** Data provided **
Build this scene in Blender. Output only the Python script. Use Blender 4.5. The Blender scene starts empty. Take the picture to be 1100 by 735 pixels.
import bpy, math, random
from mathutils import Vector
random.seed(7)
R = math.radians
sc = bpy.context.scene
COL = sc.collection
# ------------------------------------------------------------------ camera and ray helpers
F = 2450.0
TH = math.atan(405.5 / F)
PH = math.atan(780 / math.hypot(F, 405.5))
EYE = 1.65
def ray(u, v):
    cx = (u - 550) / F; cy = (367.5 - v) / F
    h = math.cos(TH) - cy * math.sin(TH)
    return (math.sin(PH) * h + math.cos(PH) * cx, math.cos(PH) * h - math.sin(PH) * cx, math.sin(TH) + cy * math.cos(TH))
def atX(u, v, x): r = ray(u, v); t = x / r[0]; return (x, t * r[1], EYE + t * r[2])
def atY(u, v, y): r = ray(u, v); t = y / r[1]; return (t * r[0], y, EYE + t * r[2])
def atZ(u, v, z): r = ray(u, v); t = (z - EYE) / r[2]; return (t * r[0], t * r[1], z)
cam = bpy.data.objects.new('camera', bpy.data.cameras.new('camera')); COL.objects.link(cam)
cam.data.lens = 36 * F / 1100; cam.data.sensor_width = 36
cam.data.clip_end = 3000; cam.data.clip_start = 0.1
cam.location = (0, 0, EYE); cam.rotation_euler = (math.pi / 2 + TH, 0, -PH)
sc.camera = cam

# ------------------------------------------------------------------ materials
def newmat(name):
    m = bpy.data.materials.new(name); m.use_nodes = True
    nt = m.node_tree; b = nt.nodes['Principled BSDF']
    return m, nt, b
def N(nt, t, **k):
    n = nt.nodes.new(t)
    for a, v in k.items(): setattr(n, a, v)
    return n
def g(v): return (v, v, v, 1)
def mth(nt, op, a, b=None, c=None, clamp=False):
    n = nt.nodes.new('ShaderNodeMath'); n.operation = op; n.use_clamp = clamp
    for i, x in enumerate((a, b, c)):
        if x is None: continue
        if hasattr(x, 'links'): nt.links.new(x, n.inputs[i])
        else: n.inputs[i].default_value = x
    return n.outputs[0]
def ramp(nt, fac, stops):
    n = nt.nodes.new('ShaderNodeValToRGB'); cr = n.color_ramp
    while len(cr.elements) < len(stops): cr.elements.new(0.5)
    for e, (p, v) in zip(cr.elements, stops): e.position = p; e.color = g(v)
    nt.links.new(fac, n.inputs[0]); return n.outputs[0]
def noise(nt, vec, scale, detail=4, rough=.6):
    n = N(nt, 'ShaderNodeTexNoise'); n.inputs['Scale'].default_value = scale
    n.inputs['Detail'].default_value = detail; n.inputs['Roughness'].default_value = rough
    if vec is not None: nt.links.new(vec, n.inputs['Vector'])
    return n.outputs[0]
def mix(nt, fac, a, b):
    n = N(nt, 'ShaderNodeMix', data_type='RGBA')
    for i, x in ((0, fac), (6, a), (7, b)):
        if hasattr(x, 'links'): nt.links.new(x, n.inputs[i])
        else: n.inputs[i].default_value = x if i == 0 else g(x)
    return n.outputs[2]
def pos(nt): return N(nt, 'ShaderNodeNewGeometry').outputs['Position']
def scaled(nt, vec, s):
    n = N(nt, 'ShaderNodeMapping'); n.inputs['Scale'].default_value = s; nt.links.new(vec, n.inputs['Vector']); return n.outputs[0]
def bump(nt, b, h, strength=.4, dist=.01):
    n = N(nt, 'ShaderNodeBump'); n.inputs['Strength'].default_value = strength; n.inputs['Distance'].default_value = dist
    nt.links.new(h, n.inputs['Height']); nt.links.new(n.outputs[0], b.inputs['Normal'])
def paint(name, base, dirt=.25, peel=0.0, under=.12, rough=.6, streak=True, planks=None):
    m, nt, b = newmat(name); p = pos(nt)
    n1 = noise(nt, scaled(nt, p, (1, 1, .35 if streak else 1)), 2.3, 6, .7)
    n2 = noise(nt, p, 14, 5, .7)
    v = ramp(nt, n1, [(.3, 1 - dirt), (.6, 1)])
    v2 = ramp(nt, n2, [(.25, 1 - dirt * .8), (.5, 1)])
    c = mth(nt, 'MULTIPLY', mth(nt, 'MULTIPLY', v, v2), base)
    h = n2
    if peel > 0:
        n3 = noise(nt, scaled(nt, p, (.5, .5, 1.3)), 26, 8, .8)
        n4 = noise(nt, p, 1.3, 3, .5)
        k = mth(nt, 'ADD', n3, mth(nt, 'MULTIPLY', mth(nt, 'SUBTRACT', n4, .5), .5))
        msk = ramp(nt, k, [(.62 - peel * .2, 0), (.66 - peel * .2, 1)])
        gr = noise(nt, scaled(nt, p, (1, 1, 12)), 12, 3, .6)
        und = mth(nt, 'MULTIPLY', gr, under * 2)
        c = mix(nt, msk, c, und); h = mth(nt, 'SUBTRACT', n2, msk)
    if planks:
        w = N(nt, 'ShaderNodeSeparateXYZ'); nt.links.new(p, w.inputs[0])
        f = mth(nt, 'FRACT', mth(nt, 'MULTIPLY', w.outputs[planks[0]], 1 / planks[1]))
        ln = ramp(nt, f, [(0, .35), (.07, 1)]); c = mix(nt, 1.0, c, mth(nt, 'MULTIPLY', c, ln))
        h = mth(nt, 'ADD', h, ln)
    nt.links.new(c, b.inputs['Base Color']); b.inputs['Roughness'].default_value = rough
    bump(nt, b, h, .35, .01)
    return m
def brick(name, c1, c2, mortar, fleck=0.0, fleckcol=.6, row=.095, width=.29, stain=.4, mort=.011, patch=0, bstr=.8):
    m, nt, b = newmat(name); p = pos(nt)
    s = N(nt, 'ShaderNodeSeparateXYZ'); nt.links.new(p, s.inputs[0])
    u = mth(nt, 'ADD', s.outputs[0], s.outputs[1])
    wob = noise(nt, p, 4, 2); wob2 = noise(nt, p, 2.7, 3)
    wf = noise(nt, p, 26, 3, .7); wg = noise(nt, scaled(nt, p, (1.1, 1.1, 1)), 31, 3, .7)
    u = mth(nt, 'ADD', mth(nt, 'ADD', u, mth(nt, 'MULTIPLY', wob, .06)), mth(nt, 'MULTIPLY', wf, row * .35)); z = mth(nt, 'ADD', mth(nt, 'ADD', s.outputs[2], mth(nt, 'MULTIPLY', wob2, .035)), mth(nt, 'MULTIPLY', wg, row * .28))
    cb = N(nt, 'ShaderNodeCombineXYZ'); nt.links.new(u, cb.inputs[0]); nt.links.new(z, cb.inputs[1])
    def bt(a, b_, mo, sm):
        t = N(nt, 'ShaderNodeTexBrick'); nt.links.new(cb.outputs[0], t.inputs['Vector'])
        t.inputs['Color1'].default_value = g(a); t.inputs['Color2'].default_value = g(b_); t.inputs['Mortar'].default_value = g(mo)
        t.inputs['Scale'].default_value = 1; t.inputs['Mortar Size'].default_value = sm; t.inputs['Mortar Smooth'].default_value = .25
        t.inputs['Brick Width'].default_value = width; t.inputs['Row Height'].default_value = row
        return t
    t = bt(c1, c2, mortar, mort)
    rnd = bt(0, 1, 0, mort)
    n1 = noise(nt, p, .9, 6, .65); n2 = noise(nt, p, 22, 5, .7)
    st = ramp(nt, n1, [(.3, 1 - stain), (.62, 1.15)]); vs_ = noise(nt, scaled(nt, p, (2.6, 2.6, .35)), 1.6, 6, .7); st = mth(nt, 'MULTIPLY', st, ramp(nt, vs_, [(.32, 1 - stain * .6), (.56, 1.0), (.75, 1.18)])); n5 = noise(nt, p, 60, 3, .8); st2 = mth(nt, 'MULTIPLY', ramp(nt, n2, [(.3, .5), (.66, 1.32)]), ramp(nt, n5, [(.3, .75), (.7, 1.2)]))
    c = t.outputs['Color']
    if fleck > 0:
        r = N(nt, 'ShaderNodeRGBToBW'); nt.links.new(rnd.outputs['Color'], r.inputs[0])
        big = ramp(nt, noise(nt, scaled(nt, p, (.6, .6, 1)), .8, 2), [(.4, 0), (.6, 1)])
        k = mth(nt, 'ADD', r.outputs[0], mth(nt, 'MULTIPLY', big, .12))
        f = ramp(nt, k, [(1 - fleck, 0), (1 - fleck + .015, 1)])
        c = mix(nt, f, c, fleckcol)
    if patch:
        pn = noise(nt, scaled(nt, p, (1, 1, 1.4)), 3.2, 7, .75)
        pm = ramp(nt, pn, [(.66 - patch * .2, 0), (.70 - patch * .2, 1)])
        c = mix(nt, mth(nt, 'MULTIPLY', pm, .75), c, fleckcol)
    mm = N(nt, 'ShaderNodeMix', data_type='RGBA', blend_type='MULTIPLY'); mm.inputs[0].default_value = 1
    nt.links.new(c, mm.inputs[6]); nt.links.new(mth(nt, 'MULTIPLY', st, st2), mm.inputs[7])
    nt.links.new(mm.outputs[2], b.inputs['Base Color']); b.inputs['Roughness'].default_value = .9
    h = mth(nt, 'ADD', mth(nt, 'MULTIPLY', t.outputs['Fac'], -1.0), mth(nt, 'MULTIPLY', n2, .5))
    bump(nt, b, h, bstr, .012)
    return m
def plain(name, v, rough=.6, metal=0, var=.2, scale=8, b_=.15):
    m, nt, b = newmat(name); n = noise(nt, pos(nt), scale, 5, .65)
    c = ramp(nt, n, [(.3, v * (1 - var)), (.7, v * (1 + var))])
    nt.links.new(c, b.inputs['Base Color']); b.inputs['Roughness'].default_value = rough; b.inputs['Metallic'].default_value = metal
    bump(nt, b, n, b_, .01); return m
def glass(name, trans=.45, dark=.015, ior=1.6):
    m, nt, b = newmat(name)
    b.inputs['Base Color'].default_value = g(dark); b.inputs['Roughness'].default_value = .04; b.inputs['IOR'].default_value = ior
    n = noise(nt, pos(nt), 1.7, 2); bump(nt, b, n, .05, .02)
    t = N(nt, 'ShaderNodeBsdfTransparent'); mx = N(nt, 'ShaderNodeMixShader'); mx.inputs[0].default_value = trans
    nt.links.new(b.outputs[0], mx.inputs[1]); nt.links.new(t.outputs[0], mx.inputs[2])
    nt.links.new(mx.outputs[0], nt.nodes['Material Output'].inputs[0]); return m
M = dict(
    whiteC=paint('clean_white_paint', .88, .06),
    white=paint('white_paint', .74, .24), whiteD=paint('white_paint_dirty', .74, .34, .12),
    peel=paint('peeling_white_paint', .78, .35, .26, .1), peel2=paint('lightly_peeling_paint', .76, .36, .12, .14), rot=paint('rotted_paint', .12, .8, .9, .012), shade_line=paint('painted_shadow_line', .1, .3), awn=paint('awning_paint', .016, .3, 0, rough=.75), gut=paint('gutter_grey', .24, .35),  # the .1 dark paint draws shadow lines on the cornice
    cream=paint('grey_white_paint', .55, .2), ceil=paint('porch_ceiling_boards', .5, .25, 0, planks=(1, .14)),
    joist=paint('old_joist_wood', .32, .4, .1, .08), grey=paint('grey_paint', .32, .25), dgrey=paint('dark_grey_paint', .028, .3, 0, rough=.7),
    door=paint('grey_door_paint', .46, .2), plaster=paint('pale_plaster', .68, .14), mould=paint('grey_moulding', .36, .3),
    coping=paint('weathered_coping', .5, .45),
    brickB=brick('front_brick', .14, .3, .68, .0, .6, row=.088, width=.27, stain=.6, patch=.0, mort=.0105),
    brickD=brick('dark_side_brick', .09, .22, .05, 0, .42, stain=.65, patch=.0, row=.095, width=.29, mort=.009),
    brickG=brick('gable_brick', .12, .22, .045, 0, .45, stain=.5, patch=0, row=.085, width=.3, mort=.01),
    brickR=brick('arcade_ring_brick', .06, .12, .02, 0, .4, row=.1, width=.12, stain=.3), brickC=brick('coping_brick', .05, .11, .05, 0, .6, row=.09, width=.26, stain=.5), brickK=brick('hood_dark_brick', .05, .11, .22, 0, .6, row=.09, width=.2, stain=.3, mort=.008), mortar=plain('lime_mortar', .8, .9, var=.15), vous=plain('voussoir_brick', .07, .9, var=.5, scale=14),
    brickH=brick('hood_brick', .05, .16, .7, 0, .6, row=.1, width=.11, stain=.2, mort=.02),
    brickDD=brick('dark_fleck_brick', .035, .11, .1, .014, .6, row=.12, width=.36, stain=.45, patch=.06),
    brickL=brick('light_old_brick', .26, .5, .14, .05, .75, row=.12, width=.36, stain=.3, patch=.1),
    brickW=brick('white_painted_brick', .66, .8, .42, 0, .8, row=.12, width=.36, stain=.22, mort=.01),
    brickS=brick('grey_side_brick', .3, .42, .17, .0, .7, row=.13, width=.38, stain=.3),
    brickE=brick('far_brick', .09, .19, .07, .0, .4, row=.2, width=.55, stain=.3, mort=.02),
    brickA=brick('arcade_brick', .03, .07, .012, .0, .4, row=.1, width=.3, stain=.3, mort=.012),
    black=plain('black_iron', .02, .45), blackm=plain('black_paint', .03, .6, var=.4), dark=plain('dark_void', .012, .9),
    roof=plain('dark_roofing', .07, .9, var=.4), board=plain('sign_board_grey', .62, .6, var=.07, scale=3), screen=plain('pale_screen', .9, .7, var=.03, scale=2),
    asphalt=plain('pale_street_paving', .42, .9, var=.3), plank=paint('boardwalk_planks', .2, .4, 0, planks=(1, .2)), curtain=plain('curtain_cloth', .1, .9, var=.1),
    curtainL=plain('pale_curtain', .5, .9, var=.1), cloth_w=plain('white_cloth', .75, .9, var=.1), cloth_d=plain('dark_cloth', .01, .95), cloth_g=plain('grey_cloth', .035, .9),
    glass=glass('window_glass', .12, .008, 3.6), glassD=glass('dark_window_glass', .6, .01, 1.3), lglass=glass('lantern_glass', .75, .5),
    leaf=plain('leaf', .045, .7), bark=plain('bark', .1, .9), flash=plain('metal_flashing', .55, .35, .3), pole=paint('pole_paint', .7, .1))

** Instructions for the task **
Set down the lines above as they stand, starting with the first line and ending with the line that contains "sc.camera = cam".

** Exercise answer **
Build this scene in Blender. Output only the Python script. Use Blender 4.5. The Blender scene starts empty. Take the picture to be 1100 by 735 pixels.
import bpy, math, random
from mathutils import Vector
random.seed(7)
R = math.radians
sc = bpy.context.scene
COL = sc.collection
# ------------------------------------------------------------------ camera and ray helpers
F = 2450.0
TH = math.atan(405.5 / F)
PH = math.atan(780 / math.hypot(F, 405.5))
EYE = 1.65
def ray(u, v):
    cx = (u - 550) / F; cy = (367.5 - v) / F
    h = math.cos(TH) - cy * math.sin(TH)
    return (math.sin(PH) * h + math.cos(PH) * cx, math.cos(PH) * h - math.sin(PH) * cx, math.sin(TH) + cy * math.cos(TH))
def atX(u, v, x): r = ray(u, v); t = x / r[0]; return (x, t * r[1], EYE + t * r[2])
def atY(u, v, y): r = ray(u, v); t = y / r[1]; return (t * r[0], y, EYE + t * r[2])
def atZ(u, v, z): r = ray(u, v); t = (z - EYE) / r[2]; return (t * r[0], t * r[1], z)
cam = bpy.data.objects.new('camera', bpy.data.cameras.new('camera')); COL.objects.link(cam)
cam.data.lens = 36 * F / 1100; cam.data.sensor_width = 36
cam.data.clip_end = 3000; cam.data.clip_start = 0.1
cam.location = (0, 0, EYE); cam.rotation_euler = (math.pi / 2 + TH, 0, -PH)
sc.camera = cam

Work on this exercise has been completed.